Morando em Portugal, por não conseguir “respirar o ar tão tóxico” da terra natal na atualidade, Neto afirma que, no Brasil, “a ignorância se tornou vaidosa de si mesma”.
“O fato de ser pouco ilustrado ou polido virou um valor, um ativo valorizado, inclusive como modo espontâneo de ser.
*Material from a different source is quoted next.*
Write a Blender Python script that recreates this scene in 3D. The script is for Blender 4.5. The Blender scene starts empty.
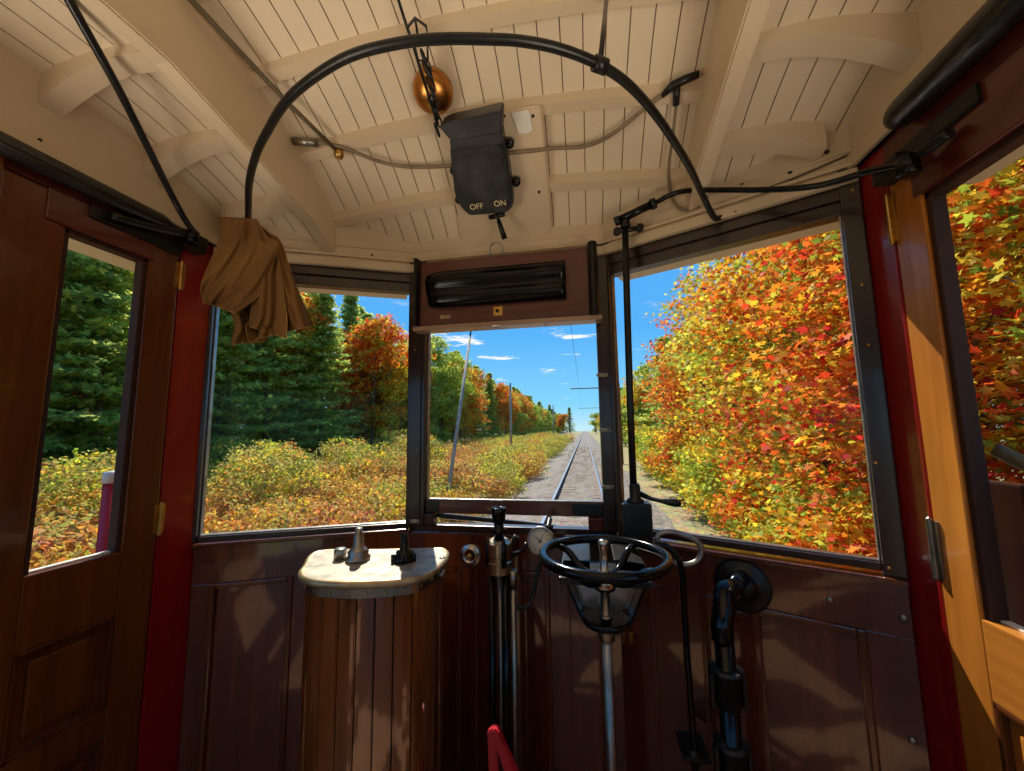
import bpy, bmesh, math, random
import numpy as np
from mathutils import Vector, Matrix
random.seed(7); rng = np.random.default_rng(11)
C = bpy.context.scene.collection
PI = math.pi

# ------------------------------------------------------------------ camera
FPX = 390.0; CX, CY = 512.0, 385.5; CH = 1.35
_F = np.array([73, -43.5, -FPX]); _F /= np.linalg.norm(_F)
_U = np.array([-50, 3465, -FPX]); _U -= _F*_U.dot(_F); _U /= np.linalg.norm(_U)
_R = np.cross(_F, _U); CM = np.array([_R, _F, _U])
EYE = Vector((0, 0, CH))
def onplane(x, y, p, n):                       # where a sight line meets a real plane of the cab
    r = Vector(CM @ np.array([x-CX, CY-y, -FPX])); n = Vector(n); p = Vector(p)
    return EYE + r*((p-EYE).dot(n)/r.dot(n))
def aty(x, y, Y): return onplane(x, y, (0, Y, 0), (0, 1, 0))
def atx(x, y, X): return onplane(x, y, (X, 0, 0), (1, 0, 0))
def atz(x, y, Z): return onplane(x, y, (0, 0, Z), (0, 0, 1))
cam = bpy.data.objects.new('camera', bpy.data.cameras.new('camera')); C.objects.link(cam)
m = Matrix([[CM[i][j] for j in range(3)] for i in range(3)]).to_4x4(); m.translation = EYE
cam.matrix_world = m
cam.data.sensor_width = 36; cam.data.lens = FPX/1024*36; cam.data.clip_start = .02; cam.data.clip_end = 2000
bpy.context.scene.camera = cam

# ------------------------------------------------------------------ materials
def new_mat(name):
    mt = bpy.data.materials.new(name); mt.use_nodes = True
    nt = mt.node_tree; b = nt.nodes['Principled BSDF']
    return mt, nt, b
def N(nt, t, **k):
    n = nt.nodes.new(t)
    for a, v in k.items():
        if a in n.inputs.keys() if isinstance(a, str) else False: n.inputs[a].default_value = v
        else: setattr(n, a, v)
    return n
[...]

Então, a deseducação virou novamente uma coisa mais do que aceitável, perseguida”, frisa o jornalista.
Biógrafo de nomes como os ex-presidentes Getúlio Vargas e Castello Branco, a cantora Maysa, o escritor José de Alencar e o sacerdote católico Padre Cícero, Neto pontua que o gênero no qual se especializou não se limita a contar a trajetória de personalidades históricas.
“Sempre digo que quando você biografa uma pessoa, não está biografando um homem ou uma mulher, mas toda uma época, todo um contexto, porque esta existência dialoga todo o momento com o mundo em que está inserida. Nenhum homem é uma ilha, como dizia o poeta. Então, toda a ideia, quando biografo alguém, é fazer um retrato de uma época”, explica.
Neste sentido, ele ressalta o desafio de, no futuro, relatar a conivência com o fato de a sociedade ter deixado “o que de mais perverso e de pior tínhamos” ser alçado ao poder.
“Quem fizer a biografia deste tempo e quem estiver fazendo a história do presente não podem deixar de levar em consideração o momento em que isso iniciou. (…) Assim como podemos perguntar a um alemão por que ele deixou que acontecesse o nazismo, nossos netos vão nos perguntar como é que deixamos acontecer o que está acontecendo na atualidade. O que os livros de história vão dizer sobre a nossa omissão?”, indaga o escritor.